We all have them. Mine look a little like this: I wake up to a kiddo screaming from a nightmare, or screaming because he wet the bed. I stumble in my sleepy stupor to their room to comfort them, stepping on a lego on my way. Arriving in tears to calm them and wipe up theirs, I soon discover that its not a nightmare, but a fully blown-out poopy diaper that upset the baby. And why wouldn't it? I would wake up screaming too if i woke up sitting in that mess.. Anyway, its a little silly, dealing with a blown out diaper, because you don't want to pick the baby up really, but you have to at SOME point as they stand there staring with tears running down their eyes.. And once you work up the gumption to pick him up, the next question is "where do I put you?" Anyway, I carry the sweet innocent pooper to the bathroom and sacrifice the floor rug while I run a bath. Trying to carefully undress the little fella I place him into the tub of water that I forgot to test and its just a TAD chilly, causing more screams... Meanwhile the other kiddo awakes and announces "I WANT WAFFLES! MOM MAKE ME SOME WAFFLES!"... wow. We really got off to a good start there.

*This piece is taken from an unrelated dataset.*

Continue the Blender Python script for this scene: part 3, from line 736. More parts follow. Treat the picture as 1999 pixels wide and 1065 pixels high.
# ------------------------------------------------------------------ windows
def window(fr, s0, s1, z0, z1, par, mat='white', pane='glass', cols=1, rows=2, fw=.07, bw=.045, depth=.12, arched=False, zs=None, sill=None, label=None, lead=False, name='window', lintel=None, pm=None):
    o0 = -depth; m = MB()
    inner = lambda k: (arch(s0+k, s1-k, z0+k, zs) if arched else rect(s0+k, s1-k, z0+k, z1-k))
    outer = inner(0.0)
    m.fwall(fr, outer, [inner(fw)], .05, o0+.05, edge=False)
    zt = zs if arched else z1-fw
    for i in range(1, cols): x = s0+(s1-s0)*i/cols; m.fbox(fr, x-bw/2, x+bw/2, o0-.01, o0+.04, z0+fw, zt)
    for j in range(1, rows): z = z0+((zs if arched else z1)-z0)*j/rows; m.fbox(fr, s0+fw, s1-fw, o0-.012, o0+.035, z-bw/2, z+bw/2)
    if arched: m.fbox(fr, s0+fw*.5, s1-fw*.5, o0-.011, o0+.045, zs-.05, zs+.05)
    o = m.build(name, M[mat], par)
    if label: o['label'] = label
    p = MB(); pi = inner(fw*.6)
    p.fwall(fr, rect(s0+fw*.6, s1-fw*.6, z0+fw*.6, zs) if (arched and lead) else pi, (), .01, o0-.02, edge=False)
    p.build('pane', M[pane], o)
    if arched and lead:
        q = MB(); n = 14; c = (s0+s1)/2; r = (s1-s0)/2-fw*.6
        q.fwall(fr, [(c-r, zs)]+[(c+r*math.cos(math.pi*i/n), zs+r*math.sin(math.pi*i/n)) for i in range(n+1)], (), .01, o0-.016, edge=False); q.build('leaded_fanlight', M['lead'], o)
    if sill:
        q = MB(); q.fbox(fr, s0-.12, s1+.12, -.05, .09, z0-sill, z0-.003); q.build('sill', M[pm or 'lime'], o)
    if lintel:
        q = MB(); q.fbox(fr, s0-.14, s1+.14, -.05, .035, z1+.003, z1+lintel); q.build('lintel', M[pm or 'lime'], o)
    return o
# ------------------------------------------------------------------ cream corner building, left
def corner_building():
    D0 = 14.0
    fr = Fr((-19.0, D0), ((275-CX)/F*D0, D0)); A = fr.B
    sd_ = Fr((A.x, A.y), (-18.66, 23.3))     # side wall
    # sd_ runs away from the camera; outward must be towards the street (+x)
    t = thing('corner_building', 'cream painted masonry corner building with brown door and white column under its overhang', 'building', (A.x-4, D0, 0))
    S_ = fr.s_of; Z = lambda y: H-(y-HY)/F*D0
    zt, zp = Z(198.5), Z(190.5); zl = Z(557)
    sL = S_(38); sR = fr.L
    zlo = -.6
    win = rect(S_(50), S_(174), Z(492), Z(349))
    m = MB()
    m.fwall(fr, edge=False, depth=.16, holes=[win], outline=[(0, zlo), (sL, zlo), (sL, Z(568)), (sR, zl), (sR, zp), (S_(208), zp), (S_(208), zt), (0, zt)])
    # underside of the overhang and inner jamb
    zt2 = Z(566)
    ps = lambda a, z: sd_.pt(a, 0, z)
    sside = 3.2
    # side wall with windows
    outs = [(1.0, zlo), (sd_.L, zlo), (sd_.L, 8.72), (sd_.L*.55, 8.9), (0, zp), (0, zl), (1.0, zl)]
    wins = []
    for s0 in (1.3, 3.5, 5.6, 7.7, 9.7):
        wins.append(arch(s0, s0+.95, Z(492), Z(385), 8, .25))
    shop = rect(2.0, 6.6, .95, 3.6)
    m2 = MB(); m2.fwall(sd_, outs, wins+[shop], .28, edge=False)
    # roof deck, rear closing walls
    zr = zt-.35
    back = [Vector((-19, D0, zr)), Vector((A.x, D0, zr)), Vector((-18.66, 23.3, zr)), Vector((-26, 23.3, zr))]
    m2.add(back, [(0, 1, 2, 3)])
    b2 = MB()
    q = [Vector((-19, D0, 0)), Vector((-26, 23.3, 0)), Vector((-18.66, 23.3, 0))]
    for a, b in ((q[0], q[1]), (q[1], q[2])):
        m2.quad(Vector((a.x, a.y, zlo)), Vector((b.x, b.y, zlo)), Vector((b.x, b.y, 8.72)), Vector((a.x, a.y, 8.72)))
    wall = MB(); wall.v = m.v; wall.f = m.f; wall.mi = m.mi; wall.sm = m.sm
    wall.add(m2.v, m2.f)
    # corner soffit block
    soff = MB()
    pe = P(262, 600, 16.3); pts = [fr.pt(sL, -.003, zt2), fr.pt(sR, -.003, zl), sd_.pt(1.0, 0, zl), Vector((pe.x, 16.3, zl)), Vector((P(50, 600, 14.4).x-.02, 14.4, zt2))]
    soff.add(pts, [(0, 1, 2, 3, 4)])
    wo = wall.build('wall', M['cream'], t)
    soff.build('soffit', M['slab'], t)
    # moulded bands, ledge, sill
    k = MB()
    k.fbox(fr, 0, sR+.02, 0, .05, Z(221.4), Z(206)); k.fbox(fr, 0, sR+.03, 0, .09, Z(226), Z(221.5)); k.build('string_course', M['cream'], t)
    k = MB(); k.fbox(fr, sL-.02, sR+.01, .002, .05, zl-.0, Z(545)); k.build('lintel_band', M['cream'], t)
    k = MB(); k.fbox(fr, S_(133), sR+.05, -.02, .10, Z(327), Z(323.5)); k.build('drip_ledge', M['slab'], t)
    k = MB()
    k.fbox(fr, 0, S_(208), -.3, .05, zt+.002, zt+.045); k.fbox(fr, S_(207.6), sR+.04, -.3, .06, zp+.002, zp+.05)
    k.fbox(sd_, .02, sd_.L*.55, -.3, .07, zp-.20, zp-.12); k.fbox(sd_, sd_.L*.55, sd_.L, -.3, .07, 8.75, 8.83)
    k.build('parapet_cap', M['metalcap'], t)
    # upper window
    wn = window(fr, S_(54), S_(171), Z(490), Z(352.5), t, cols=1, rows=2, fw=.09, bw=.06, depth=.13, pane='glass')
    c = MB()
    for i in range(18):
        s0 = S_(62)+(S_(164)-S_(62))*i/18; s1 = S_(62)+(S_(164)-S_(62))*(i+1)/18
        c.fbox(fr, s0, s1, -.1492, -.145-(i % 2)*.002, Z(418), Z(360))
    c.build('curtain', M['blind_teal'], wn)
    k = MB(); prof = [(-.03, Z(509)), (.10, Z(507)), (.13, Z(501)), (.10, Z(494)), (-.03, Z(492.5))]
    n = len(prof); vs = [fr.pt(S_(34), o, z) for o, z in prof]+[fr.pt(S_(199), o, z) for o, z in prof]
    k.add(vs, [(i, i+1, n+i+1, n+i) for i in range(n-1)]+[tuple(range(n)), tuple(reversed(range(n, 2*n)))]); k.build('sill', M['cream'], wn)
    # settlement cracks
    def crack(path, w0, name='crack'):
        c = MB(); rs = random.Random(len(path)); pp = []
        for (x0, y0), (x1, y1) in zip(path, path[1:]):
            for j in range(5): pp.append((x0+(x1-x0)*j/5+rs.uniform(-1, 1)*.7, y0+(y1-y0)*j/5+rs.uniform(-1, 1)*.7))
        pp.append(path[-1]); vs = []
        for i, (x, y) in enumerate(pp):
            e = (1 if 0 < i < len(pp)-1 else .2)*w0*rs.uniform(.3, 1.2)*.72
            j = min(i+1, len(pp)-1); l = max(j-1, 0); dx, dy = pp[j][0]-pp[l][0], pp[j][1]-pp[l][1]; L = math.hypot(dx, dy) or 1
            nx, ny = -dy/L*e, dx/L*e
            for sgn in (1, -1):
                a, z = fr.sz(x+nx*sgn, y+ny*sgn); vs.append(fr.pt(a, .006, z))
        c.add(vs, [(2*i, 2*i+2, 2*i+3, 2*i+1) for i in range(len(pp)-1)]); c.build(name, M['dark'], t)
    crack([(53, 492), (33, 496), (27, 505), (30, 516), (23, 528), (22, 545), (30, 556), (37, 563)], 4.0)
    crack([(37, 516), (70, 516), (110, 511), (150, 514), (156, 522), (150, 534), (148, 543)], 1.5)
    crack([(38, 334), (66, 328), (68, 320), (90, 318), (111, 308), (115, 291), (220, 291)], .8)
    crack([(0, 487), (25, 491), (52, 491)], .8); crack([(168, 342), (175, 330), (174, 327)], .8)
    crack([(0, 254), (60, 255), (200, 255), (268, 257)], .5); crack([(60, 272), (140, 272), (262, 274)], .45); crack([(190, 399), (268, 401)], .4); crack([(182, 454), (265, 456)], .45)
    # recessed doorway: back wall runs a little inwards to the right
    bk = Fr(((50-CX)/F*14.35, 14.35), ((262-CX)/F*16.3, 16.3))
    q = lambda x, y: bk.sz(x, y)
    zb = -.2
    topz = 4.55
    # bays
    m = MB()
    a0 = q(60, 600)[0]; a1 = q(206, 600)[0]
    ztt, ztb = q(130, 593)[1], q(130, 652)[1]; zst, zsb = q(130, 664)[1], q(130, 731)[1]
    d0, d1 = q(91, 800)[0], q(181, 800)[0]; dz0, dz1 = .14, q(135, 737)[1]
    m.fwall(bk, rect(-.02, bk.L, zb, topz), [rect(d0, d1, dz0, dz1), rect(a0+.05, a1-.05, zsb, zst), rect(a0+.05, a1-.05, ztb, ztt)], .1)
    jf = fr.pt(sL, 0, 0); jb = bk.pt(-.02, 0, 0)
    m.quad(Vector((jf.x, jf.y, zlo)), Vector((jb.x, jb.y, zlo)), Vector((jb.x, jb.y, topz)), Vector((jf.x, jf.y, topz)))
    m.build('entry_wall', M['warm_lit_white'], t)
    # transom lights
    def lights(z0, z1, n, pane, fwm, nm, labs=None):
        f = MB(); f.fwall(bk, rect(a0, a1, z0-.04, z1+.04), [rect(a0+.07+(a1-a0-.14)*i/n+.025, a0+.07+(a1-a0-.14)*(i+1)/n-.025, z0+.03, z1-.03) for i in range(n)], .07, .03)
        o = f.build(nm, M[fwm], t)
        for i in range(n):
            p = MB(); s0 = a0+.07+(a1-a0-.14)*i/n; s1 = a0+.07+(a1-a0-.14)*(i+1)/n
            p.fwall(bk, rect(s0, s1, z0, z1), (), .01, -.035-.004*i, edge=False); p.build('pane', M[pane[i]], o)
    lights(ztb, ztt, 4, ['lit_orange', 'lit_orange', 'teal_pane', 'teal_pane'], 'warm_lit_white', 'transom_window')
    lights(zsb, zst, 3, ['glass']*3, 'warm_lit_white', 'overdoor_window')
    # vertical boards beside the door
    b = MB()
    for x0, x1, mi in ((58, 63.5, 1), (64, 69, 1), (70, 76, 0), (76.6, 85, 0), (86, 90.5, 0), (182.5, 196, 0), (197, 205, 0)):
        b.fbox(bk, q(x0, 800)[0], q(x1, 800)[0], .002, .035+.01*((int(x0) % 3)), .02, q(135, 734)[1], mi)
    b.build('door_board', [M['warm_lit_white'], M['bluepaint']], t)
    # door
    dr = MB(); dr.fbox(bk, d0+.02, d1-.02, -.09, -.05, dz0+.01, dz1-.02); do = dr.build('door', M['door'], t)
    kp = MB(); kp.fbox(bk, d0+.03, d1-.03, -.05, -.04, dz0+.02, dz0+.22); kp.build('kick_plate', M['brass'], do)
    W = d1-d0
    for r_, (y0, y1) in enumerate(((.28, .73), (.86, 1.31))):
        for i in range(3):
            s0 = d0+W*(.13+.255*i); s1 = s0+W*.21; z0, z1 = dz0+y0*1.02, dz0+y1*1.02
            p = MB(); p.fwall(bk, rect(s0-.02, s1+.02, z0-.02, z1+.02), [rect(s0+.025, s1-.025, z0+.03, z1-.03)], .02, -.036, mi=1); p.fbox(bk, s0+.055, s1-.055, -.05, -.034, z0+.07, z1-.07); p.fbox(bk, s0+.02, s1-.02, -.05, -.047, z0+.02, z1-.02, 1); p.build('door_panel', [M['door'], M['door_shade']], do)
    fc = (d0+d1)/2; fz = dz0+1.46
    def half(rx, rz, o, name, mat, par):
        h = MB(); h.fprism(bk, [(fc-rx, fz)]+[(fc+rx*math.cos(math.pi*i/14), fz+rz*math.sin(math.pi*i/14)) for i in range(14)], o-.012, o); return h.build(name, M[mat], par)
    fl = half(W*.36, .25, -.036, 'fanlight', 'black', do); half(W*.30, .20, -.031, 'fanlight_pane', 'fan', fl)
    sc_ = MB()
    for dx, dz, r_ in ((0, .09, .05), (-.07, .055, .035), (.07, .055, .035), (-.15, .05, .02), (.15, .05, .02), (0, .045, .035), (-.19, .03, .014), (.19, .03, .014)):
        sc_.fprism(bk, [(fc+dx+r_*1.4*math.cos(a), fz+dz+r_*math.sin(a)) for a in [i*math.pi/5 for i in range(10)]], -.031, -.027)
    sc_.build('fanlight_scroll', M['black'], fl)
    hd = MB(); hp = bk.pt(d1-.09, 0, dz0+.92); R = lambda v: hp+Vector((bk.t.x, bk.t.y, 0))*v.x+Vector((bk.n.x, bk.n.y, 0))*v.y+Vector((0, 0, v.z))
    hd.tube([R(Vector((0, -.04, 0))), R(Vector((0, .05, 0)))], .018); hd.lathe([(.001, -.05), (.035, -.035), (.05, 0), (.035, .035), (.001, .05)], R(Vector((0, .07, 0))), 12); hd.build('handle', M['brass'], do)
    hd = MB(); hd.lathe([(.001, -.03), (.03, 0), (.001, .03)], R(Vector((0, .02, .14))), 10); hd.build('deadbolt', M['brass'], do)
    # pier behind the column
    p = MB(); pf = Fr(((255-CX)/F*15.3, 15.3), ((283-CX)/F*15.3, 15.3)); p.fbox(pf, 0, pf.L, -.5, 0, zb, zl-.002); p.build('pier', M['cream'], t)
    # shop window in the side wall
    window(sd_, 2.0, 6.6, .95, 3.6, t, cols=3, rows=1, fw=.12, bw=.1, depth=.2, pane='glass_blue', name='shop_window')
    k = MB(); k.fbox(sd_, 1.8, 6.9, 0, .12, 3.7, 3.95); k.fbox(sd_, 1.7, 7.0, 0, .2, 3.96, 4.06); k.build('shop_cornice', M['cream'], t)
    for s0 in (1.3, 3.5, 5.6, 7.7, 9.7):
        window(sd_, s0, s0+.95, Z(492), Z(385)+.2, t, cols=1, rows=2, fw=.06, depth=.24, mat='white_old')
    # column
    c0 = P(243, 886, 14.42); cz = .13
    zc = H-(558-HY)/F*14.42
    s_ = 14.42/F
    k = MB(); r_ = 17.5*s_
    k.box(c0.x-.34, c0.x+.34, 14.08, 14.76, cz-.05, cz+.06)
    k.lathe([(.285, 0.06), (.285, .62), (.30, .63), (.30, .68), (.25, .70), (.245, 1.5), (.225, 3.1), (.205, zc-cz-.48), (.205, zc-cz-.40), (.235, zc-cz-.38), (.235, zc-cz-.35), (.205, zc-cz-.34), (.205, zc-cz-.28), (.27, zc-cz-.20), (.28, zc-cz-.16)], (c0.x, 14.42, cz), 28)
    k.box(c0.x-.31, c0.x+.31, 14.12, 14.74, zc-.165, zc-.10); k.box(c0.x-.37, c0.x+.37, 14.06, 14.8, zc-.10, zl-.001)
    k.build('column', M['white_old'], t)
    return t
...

Its so great, to write all that out, its almost FUNNY... admit it, you laughed a little. But in the moment I am battling to keep my cool, as my foot bleeds from the lego, my mind is screaming to run and escape. I am so not cut out for this. And yet, at the end of the day, we are all still alive somehow.
Let me change gears. We are gluten and dairy free in this home, and have been for 2 years now. Its fairly easy now that we've established this lifestyle. I bake a lot from scratch and it helps. And I plan meals ahead, and do all the shopping to be prepared. Because face it, when you are hungry, the last thing you want to do is try and plan out and cook an elaborate meal. Eating out at restaurants isn't always really gluten-free friendly. Which means that i have to plan carefully if I'm going to be out of the house for an extended period of time. I usually pack a suitcase full of snacks for the kids but sometimes... a bad day looks like this...
Yes indeed. That is full-of-gluten Pizza and Hot dog from Coscto. Doesn't look like such a bad day now does it?... (well we paid the price the next day)...
Well anyway, you get my point. I have good intentions and fully plan to bounce out of bed feeling refreshed, start my day right with quiet Bible time before the kids awake rosy cheeked and sunshiny, have breakfast prepared (while the dishes are running, and the laundry is rotated)... As we eat together, while reciting and learning our Bible verse for the day with the sun shining in the window, we plan the fun activities we will do together that day...These days don't ever happen. Would you believe that i really do daydream that pretty picture? We have awesome days, but I pressure myself way to much to have these shiny happy days.. It just isn't realistic. God is constantly working and chiseling at my heart..He is telling me to loosen up. Lighten up. Relax. But mostly, He is reminding me that my heart attitude is what is most important. If my kids are fed, bathed, hugged, and loved, they wont remember a shiny clean house so much, but they WILL remember if I responded to them kindly instead of sharply. They will remember if I was always smiling, or if I was always frowning in frustration. They will remember if I was relaxed enough to enjoy them, or too "pressed for time" and telling them constantly to "go play"...
My constant prayer for myself is that I can have bad days with grace. That I can cherish the happy grins as they eat the awful gluten-pizza.. That I can laugh in the moment with poop all over the bathtub, that I can be grateful for the washing machine to wash the sheets for the 4th time this week.. that my "bad" days would actually be great days with lots of extra grace.